John Patrick Richardson was born in London in 1924 to Sir Wodehouse Richardson and Patty (née Crocker) Richardson. His father was a Quarter-Master General in the Boer War and the founder of the Army & Navy Stores in Britain. Sir Richardson died when John was five years old.

He was sent away to boarding school and then enrolled at the Slade School of Fine Art at age sixteen to pursue his artistic ambitions. At the outbreak of WWII, Richardson was called up for military service in the Irish Guards but very quickly contracted rheumatic fever and was invalided out of the army. He spent the rest of the war in London with his mother and siblings, working as an industrial designer and later writing for The New Observer.

In 1949, Richardson met collector and art historian Douglas Cooper. Despite the age different, they would become a powerful couple for the next ten years, and in 1952 they purchased the Chateau de Castille in the South of France. Cooper introduced Richardson to many artists, including Picasso, Léger, and Braque who would all become close circle of friends.

In 1960, Richardson left Cooper and moved to New York City where he would organize several important exhibitions on Picasso and Braque. London-based auction house Christie’s asked Richardson to open their New York office and appointed him to run it for the next nine years. Following his time at Christie’s, Richardson joined M. Knoedler & Co. where he oversaw 19th and 20th century paintings.
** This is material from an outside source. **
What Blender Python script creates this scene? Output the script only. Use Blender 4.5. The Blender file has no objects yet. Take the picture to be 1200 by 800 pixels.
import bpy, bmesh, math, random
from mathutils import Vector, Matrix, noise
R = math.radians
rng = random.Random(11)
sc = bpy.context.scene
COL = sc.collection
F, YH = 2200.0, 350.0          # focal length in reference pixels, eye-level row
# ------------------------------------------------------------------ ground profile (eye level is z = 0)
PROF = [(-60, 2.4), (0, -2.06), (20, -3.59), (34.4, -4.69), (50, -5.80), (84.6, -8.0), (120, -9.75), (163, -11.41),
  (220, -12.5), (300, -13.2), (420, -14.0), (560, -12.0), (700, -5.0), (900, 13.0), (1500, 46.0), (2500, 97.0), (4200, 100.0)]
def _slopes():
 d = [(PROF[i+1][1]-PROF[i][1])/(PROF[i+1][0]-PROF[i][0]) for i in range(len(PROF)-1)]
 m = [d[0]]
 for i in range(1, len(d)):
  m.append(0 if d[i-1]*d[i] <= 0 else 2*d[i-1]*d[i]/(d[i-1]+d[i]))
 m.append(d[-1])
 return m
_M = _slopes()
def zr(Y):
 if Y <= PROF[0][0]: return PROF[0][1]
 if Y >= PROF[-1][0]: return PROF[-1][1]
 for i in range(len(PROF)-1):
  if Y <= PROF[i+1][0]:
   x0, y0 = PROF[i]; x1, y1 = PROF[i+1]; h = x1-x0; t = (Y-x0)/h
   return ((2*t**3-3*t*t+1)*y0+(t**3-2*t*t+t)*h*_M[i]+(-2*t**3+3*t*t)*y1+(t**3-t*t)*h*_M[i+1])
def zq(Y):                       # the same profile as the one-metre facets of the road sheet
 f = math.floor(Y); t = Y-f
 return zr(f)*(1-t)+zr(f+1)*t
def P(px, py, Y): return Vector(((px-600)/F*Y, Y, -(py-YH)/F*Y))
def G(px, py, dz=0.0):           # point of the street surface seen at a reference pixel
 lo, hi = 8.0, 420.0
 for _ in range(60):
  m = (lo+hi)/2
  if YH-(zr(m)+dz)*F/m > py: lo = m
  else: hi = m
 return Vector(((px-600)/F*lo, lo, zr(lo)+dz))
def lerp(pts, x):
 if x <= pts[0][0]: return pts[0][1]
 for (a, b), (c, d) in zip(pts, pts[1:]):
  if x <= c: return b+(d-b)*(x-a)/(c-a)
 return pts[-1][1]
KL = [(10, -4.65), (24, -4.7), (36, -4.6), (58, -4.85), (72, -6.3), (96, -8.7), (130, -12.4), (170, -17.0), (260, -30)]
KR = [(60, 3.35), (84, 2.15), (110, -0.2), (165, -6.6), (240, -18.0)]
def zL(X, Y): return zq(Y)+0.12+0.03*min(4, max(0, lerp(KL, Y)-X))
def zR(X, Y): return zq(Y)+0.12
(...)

In 1980, John Richardson decided to dedicate himself to writing and focused on the biography of Picasso that he had begun thinking about during his years in France. The first of four planned volumes, A Life of Picasso, was published in 1991 and won a Whitbread Award. The second volume was published in 1996, and the third in 2007. Volume four was still in progress upon his death in 2019. Richardson was knighted by Queen Elizabeth in 2012 for his service to the arts. In addition to the Picasso biographies, Richardson wrote a memoir in 1999, The Sorcerer’s Apprentice, and published a collection of essays in 2011 titled Sacred Monsters, Sacred Masters.